La polémica está servida. Quien fuera líder de la reivindicación democrática e icono pacifista de Birmania, condenada a un largo arresto domiciliario de casi quince años por enfrentarse al Gobierno militar de su país, Aung San Suu Kyi, hoy está siendo acusada de tácita connivencia con la masacre de los rohingya que viven en su país. Esta minoría musulmana que vive al norte de Birmania, ha huido en masa a la vecina Bangladés, donde se cree que ya suman más de 380.000 refugiados, de los cuales el 60 % son niños. Esta nueva oleada se suma a los más de 400.000 refugiados de anteriores migraciones forzosas, lo que hace que los campamentos estén sobresaturados y en condiciones insalubres.
La ausencia de cualquier declaración por parte De Suu Kyi la ha convertido en objeto de las críticas que ponen de manifiesto la contradicción entre haber defendido durante casi dos décadas una lucha pacífica y ahora no cuestionar la persecución a los rohingya.
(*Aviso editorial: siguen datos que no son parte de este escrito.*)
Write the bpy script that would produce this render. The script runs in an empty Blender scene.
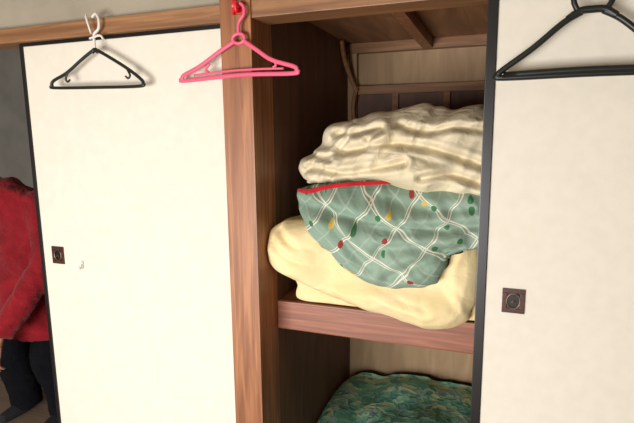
import bpy, bmesh, math, random
from mathutils import Vector, Matrix, noise
random.seed(4)
S=bpy.context.scene
try:
    S.view_settings.view_transform='Standard'
except Exception: pass

def lin(c):
    return tuple(((v/255)/12.92 if v/255<=.04045 else ((v/255+.055)/1.055)**2.4) for v in c)+(1,)
# ---------------------------------------------------------------- materials
def mat(name,rgb,rough=.6,metal=0):
    m=bpy.data.materials.new(name);m.use_nodes=True
    b=m.node_tree.nodes['Principled BSDF'];b.inputs['Base Color'].default_value=lin(rgb)
    b.inputs['Roughness'].default_value=rough;b.inputs['Metallic'].default_value=metal
    return m,m.node_tree,b
def N(nt,t,**k):
    n=nt.nodes.new(t)
    for a,v in k.items(): setattr(n,a,v)
    return n
def coords(nt,scale=(1,1,1),rot=(0,0,0)):
    tc=N(nt,'ShaderNodeTexCoord');mp=N(nt,'ShaderNodeMapping')
    mp.inputs['Scale'].default_value=scale;mp.inputs['Rotation'].default_value=rot
    nt.links.new(tc.outputs['Object'],mp.inputs['Vector']);return mp.outputs['Vector']
def ramp(nt,src,stops):
    r=N(nt,'ShaderNodeValToRGB');e=r.color_ramp.elements
    e[0].position=stops[0][0];e[0].color=lin(stops[0][1])
    e[1].position=stops[-1][0];e[1].color=lin(stops[-1][1])
    for p,c in stops[1:-1]:
        x=e.new(p);x.color=lin(c)
    nt.links.new(src,r.inputs[0]);return r.outputs[0]
def bump(nt,b,src,st=.3,dist=.01):
    bp=N(nt,'ShaderNodeBump');bp.inputs['Strength'].default_value=st;bp.inputs['Distance'].default_value=dist
    nt.links.new(src,bp.inputs['Height']);nt.links.new(bp.outputs[0],b.inputs['Normal'])
def wood(name,dark,light,axis='Z',rough=.45,grain=22):
    m,nt,b=mat(name,light,rough)
    sc={'X':(1.2,grain,grain),'Y':(grain,1.2,grain),'Z':(grain,grain,1.2)}[axis]
    v=coords(nt,sc);n=N(nt,'ShaderNodeTexNoise');n.inputs['Scale'].default_value=2.2;n.inputs['Detail'].default_value=7;n.inputs['Distortion'].default_value=.8
    nt.links.new(v,n.inputs['Vector'])
    mid=tuple((a+c)/2 for a,c in zip(dark,light))
    nt.links.new(ramp(nt,n.outputs['Fac'],[(.3,dark),(.5,mid),(.68,light)]),b.inputs['Base Color'])
    bump(nt,b,n.outputs['Fac'],.15,.003);return m
def mottled(name,c1,c2,scale=6,rough=.85,bs=.1):
    m,nt,b=mat(name,c1,rough);v=coords(nt)
    n=N(nt,'ShaderNodeTexNoise');n.inputs['Scale'].default_value=scale;n.inputs['Detail'].default_value=6
    nt.links.new(v,n.inputs['Vector']);nt.links.new(ramp(nt,n.outputs['Fac'],[(.35,c1),(.65,c2)]),b.inputs['Base Color'])
    n2=N(nt,'ShaderNodeTexNoise');n2.inputs['Scale'].default_value=220;nt.links.new(v,n2.inputs['Vector'])
    bump(nt,b,n2.outputs['Fac'],bs,.002);return m
def fabric(name,c1,c2,scale=9,wr=.5,bs=28,sheen=.1):
    m,nt,b=mat(name,c1,1.0);v=coords(nt,(1,1,1.4))
    b.inputs['Specular IOR Level'].default_value=.15
    n=N(nt,'ShaderNodeTexNoise');n.inputs['Scale'].default_value=scale;n.inputs['Detail'].default_value=5;n.inputs['Distortion'].default_value=1.2
    nt.links.new(v,n.inputs['Vector']);nt.links.new(ramp(nt,n.outputs['Fac'],[(.3,c1),(.7,c2)]),b.inputs['Base Color'])
    n2=N(nt,'ShaderNodeTexNoise');n2.inputs['Scale'].default_value=bs;n2.inputs['Detail'].default_value=4;n2.inputs['Distortion'].default_value=1.0
    nt.links.new(v,n2.inputs['Vector']);bump(nt,b,n2.outputs['Fac'],wr,.012)
    b.inputs['Sheen Weight'].default_value=sheen;return m

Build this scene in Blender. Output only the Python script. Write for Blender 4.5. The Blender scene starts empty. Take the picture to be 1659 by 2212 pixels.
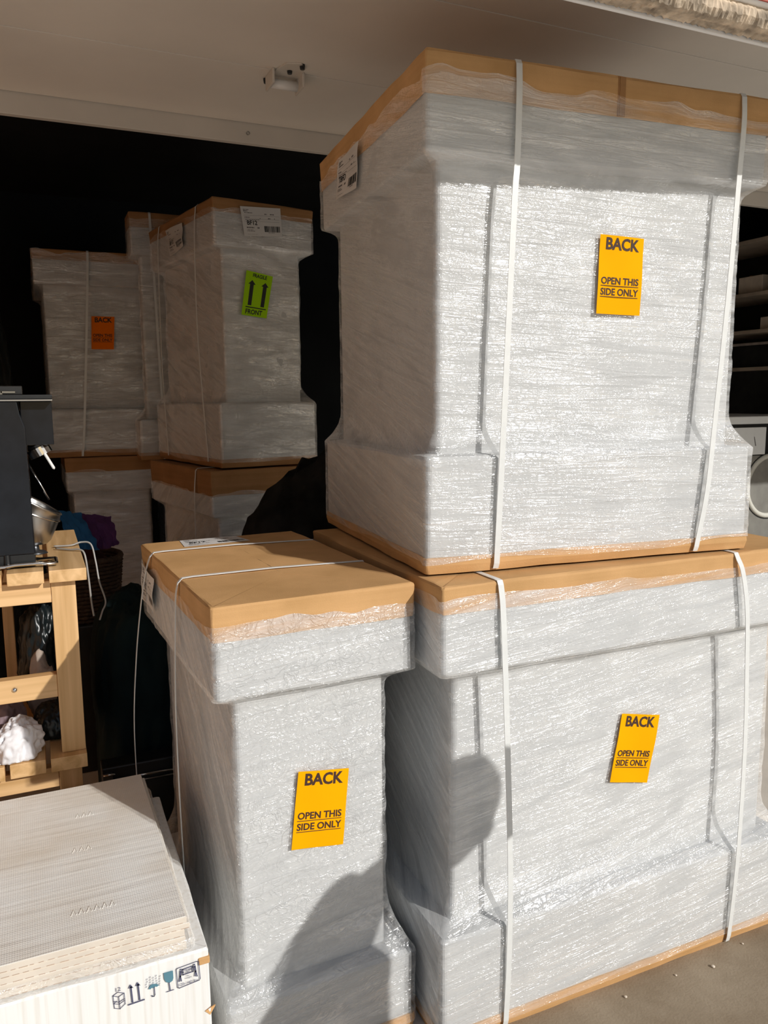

Unas críticas a las que parece que no va a enfrentarse porque no acudirá como representante de su país en la Asamblea General de la ONU que tendrá lugar el próximo día 20.
Y es que esta huida masiva es consecuencia de la campaña desarrollada por milicias birmanas tras el ataque del Ejército de Salvación Rohingya de Arakan contra zonas fronterizas el pasado 25 de agosto. Inicialmente parece que tras este comportamiento está el recurrente hábito de acudir al ejercicio de la violencia para imponer la voluntad de unos sobre otros, sobre todo cuando hay diferencias de índole étnica y religiosa como es el caso. Sin embargo, la existencia de importantes recursos naturales en la zona en conflicto podría arrojar otro tipo de luz a la limpieza étnica que se está llevando a cabo con los rohingya y que tiene difícil justificación desde el punto de vista humano.